The typical case of needing outlives constraints is when you have mutable borrows over invariant data - in that case, compiler does not allow shrinking lifetimes like in this case. That’s to prevent a longer lived type from being substituted for a shorter requirement, but then having a shorter lived reference given to it that leads to a dangling reference - the linked nomicon page goes into more detail on this so I won’t repeat it here. So when lifetimes can’t be shrunk down but you still want to modify some invariant type, you’ll need to provide the additional outlives constraints so the compiler will know that you’re not in danger of creating a dangling reference, and it will then check that when it substitutes concrete lifetimes for the generic ones.
Let me know if something’s unclear and I’ll try to elaborate. This is not an easy thing to explain (or understand) once you get into the nitty gritty. The whole thing is predicated on “can memory safety be violated otherwise” - how you describe/relate lifetimes is then based on that.
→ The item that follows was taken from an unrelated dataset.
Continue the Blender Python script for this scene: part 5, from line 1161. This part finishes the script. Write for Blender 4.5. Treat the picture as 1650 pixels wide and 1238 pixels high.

I believe the correct thing to say here is, “and returning something with at most 'a lifetime” or “and returning something with a lifetime no longer than 'a”
Yes, that’s true for sure. One thing that helped me to clarify is that when you are specifying lifetimes, you are doing so so that you can specify how the function’s output value’s lifetime relates to the lifetime(s) of the inputs. What you are trying to do is ensure that anything in the return value that references something in one of the input references/borrows does not attempt to outlive the thing that it references. That is all.
Right, I was imprecise; I tried to convey the idea that working with mutable references can be much more restrictive.
The thing I wanted to actually convey here is you can return something, from an implementation standpoint, with a potentially longer lifetime (when variance/subtyping allows for it) such as 'static. It’s true that from signature (ie caller’s) standpoint, it doesn’t outlive 'a.
That’s certainly a good way to think about it. It’s not always about tying input to output lifetimes, however - you can have an fn that returns nothing but takes mutable and/or immutable references as arguments, and then you may need to express the lifetime relationship purely between the inputs.
Mutable refs is also when one may need to specify multiple lifetimes and/or outlives relationships between them. Immutable refs can usually get away with a single lifetime param for all of them.
Wait, so is it implied that Rust’s lifetime lengths correspond to alphabetical order?? I.e., the lifetime indicated by 'a is <= that indicated by 'b, which is in turn <= 'c, etc.?
If so, it would be nice to put this information in the Rust book, because it doesn’t even hint at it (at least, this was the case a few months ago when I went through it). Maybe other people were somehow able to assume this rule correctly, but to me all that is indicated by the different letters is that the lifetimes are not required to be the same.